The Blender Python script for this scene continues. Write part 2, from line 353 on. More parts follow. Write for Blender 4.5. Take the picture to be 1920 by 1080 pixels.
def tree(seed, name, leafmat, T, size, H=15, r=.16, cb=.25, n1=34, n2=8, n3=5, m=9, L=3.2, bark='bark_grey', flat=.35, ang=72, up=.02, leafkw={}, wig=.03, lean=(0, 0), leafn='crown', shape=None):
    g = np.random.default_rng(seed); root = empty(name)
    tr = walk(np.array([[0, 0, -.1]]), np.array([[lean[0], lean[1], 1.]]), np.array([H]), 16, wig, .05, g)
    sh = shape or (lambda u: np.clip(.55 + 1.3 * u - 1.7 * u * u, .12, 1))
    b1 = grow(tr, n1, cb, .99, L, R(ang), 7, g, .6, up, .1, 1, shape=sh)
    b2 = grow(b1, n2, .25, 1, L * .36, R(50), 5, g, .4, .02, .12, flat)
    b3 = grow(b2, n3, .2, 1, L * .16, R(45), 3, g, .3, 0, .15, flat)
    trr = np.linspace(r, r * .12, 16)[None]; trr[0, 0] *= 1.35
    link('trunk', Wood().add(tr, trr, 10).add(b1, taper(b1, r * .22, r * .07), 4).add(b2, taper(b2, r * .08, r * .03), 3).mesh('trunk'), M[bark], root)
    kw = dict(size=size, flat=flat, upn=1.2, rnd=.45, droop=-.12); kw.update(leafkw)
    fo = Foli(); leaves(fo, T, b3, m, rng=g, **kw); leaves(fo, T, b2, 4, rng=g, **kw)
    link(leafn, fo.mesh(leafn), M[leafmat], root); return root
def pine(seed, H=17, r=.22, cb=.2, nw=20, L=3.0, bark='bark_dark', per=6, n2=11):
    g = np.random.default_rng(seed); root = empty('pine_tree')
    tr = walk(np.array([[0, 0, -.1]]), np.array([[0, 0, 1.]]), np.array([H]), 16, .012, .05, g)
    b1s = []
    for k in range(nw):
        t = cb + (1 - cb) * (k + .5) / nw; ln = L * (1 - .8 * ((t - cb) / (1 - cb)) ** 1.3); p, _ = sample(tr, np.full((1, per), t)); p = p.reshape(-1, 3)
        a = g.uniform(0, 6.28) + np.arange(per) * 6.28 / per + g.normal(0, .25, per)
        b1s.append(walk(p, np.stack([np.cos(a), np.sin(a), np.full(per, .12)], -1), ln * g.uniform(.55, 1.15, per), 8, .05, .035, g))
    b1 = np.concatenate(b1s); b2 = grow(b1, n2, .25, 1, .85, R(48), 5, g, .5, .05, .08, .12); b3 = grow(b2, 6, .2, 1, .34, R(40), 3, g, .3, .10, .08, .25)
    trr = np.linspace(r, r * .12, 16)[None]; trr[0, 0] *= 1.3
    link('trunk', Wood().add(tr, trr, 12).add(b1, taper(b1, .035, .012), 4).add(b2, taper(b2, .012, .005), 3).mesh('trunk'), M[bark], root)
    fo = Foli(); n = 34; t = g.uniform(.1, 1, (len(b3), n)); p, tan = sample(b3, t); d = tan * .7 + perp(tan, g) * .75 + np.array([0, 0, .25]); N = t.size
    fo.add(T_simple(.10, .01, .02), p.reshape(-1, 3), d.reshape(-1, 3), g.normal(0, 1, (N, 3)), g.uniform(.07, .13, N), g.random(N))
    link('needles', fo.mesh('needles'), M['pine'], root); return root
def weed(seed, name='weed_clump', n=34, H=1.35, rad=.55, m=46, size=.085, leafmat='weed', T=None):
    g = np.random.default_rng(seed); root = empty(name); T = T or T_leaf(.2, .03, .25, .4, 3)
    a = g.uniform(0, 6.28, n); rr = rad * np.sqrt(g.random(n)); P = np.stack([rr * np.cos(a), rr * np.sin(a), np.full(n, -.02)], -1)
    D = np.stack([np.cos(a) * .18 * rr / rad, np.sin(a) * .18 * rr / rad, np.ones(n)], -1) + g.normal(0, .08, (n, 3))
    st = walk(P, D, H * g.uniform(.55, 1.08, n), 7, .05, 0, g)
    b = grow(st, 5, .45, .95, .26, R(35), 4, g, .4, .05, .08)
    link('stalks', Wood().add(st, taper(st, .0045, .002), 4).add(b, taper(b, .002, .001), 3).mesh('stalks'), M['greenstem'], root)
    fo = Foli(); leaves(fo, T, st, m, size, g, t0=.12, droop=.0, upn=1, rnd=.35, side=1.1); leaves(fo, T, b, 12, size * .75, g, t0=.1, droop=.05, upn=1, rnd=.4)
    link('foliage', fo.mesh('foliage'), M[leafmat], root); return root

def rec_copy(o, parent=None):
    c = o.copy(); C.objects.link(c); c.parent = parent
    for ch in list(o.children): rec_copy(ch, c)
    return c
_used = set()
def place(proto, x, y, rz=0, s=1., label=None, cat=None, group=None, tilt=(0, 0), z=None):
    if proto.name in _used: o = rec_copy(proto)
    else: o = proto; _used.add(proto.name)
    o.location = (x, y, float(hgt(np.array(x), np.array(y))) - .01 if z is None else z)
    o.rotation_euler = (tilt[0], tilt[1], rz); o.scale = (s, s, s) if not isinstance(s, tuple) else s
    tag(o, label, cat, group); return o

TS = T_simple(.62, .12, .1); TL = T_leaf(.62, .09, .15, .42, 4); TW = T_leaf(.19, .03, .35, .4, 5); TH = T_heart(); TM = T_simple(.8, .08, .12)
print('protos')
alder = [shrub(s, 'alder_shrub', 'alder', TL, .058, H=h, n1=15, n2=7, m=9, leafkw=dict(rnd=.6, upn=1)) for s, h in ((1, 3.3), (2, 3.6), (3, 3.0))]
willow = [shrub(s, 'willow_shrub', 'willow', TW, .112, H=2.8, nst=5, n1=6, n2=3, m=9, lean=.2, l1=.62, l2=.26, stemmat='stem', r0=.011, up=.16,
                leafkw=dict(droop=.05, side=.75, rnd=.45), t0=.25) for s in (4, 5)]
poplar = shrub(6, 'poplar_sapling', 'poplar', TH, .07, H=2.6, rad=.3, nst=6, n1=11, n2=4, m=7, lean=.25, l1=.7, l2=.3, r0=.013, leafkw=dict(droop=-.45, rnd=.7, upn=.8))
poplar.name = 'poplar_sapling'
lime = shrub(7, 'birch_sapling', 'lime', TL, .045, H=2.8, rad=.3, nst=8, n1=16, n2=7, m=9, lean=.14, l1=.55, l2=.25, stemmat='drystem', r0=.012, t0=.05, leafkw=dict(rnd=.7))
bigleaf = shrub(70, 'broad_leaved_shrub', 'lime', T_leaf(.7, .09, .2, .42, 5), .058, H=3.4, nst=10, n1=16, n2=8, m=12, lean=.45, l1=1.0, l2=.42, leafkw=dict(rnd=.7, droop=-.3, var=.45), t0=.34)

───

◆ Exercise details ◆
Write the data back out verbatim.

◆ Solution for this problem ◆
The Blender Python script for this scene continues. Write part 2, from line 353 on. More parts follow. Write for Blender 4.5. Take the picture to be 1920 by 1080 pixels.
def tree(seed, name, leafmat, T, size, H=15, r=.16, cb=.25, n1=34, n2=8, n3=5, m=9, L=3.2, bark='bark_grey', flat=.35, ang=72, up=.02, leafkw={}, wig=.03, lean=(0, 0), leafn='crown', shape=None):
    g = np.random.default_rng(seed); root = empty(name)
    tr = walk(np.array([[0, 0, -.1]]), np.array([[lean[0], lean[1], 1.]]), np.array([H]), 16, wig, .05, g)
    sh = shape or (lambda u: np.clip(.55 + 1.3 * u - 1.7 * u * u, .12, 1))
    b1 = grow(tr, n1, cb, .99, L, R(ang), 7, g, .6, up, .1, 1, shape=sh)
    b2 = grow(b1, n2, .25, 1, L * .36, R(50), 5, g, .4, .02, .12, flat)
    b3 = grow(b2, n3, .2, 1, L * .16, R(45), 3, g, .3, 0, .15, flat)
    trr = np.linspace(r, r * .12, 16)[None]; trr[0, 0] *= 1.35
    link('trunk', Wood().add(tr, trr, 10).add(b1, taper(b1, r * .22, r * .07), 4).add(b2, taper(b2, r * .08, r * .03), 3).mesh('trunk'), M[bark], root)
    kw = dict(size=size, flat=flat, upn=1.2, rnd=.45, droop=-.12); kw.update(leafkw)
    fo = Foli(); leaves(fo, T, b3, m, rng=g, **kw); leaves(fo, T, b2, 4, rng=g, **kw)
    link(leafn, fo.mesh(leafn), M[leafmat], root); return root
def pine(seed, H=17, r=.22, cb=.2, nw=20, L=3.0, bark='bark_dark', per=6, n2=11):
    g = np.random.default_rng(seed); root = empty('pine_tree')
    tr = walk(np.array([[0, 0, -.1]]), np.array([[0, 0, 1.]]), np.array([H]), 16, .012, .05, g)
    b1s = []
    for k in range(nw):
        t = cb + (1 - cb) * (k + .5) / nw; ln = L * (1 - .8 * ((t - cb) / (1 - cb)) ** 1.3); p, _ = sample(tr, np.full((1, per), t)); p = p.reshape(-1, 3)
        a = g.uniform(0, 6.28) + np.arange(per) * 6.28 / per + g.normal(0, .25, per)
        b1s.append(walk(p, np.stack([np.cos(a), np.sin(a), np.full(per, .12)], -1), ln * g.uniform(.55, 1.15, per), 8, .05, .035, g))
    b1 = np.concatenate(b1s); b2 = grow(b1, n2, .25, 1, .85, R(48), 5, g, .5, .05, .08, .12); b3 = grow(b2, 6, .2, 1, .34, R(40), 3, g, .3, .10, .08, .25)
    trr = np.linspace(r, r * .12, 16)[None]; trr[0, 0] *= 1.3
    link('trunk', Wood().add(tr, trr, 12).add(b1, taper(b1, .035, .012), 4).add(b2, taper(b2, .012, .005), 3).mesh('trunk'), M[bark], root)
    fo = Foli(); n = 34; t = g.uniform(.1, 1, (len(b3), n)); p, tan = sample(b3, t); d = tan * .7 + perp(tan, g) * .75 + np.array([0, 0, .25]); N = t.size
    fo.add(T_simple(.10, .01, .02), p.reshape(-1, 3), d.reshape(-1, 3), g.normal(0, 1, (N, 3)), g.uniform(.07, .13, N), g.random(N))
    link('needles', fo.mesh('needles'), M['pine'], root); return root
def weed(seed, name='weed_clump', n=34, H=1.35, rad=.55, m=46, size=.085, leafmat='weed', T=None):
    g = np.random.default_rng(seed); root = empty(name); T = T or T_leaf(.2, .03, .25, .4, 3)
    a = g.uniform(0, 6.28, n); rr = rad * np.sqrt(g.random(n)); P = np.stack([rr * np.cos(a), rr * np.sin(a), np.full(n, -.02)], -1)
    D = np.stack([np.cos(a) * .18 * rr / rad, np.sin(a) * .18 * rr / rad, np.ones(n)], -1) + g.normal(0, .08, (n, 3))
    st = walk(P, D, H * g.uniform(.55, 1.08, n), 7, .05, 0, g)
    b = grow(st, 5, .45, .95, .26, R(35), 4, g, .4, .05, .08)
    link('stalks', Wood().add(st, taper(st, .0045, .002), 4).add(b, taper(b, .002, .001), 3).mesh('stalks'), M['greenstem'], root)
    fo = Foli(); leaves(fo, T, st, m, size, g, t0=.12, droop=.0, upn=1, rnd=.35, side=1.1); leaves(fo, T, b, 12, size * .75, g, t0=.1, droop=.05, upn=1, rnd=.4)
    link('foliage', fo.mesh('foliage'), M[leafmat], root); return root

def rec_copy(o, parent=None):
    c = o.copy(); C.objects.link(c); c.parent = parent
    for ch in list(o.children): rec_copy(ch, c)
    return c
_used = set()
def place(proto, x, y, rz=0, s=1., label=None, cat=None, group=None, tilt=(0, 0), z=None):
    if proto.name in _used: o = rec_copy(proto)
    else: o = proto; _used.add(proto.name)
    o.location = (x, y, float(hgt(np.array(x), np.array(y))) - .01 if z is None else z)
    o.rotation_euler = (tilt[0], tilt[1], rz); o.scale = (s, s, s) if not isinstance(s, tuple) else s
    tag(o, label, cat, group); return o

TS = T_simple(.62, .12, .1); TL = T_leaf(.62, .09, .15, .42, 4); TW = T_leaf(.19, .03, .35, .4, 5); TH = T_heart(); TM = T_simple(.8, .08, .12)
print('protos')
alder = [shrub(s, 'alder_shrub', 'alder', TL, .058, H=h, n1=15, n2=7, m=9, leafkw=dict(rnd=.6, upn=1)) for s, h in ((1, 3.3), (2, 3.6), (3, 3.0))]
willow = [shrub(s, 'willow_shrub', 'willow', TW, .112, H=2.8, nst=5, n1=6, n2=3, m=9, lean=.2, l1=.62, l2=.26, stemmat='stem', r0=.011, up=.16,
                leafkw=dict(droop=.05, side=.75, rnd=.45), t0=.25) for s in (4, 5)]
poplar = shrub(6, 'poplar_sapling', 'poplar', TH, .07, H=2.6, rad=.3, nst=6, n1=11, n2=4, m=7, lean=.25, l1=.7, l2=.3, r0=.013, leafkw=dict(droop=-.45, rnd=.7, upn=.8))
poplar.name = 'poplar_sapling'
lime = shrub(7, 'birch_sapling', 'lime', TL, .045, H=2.8, rad=.3, nst=8, n1=16, n2=7, m=9, lean=.14, l1=.55, l2=.25, stemmat='drystem', r0=.012, t0=.05, leafkw=dict(rnd=.7))
bigleaf = shrub(70, 'broad_leaved_shrub', 'lime', T_leaf(.7, .09, .2, .42, 5), .058, H=3.4, nst=10, n1=16, n2=8, m=12, lean=.45, l1=1.0, l2=.42, leafkw=dict(rnd=.7, droop=-.3, var=.45), t0=.34)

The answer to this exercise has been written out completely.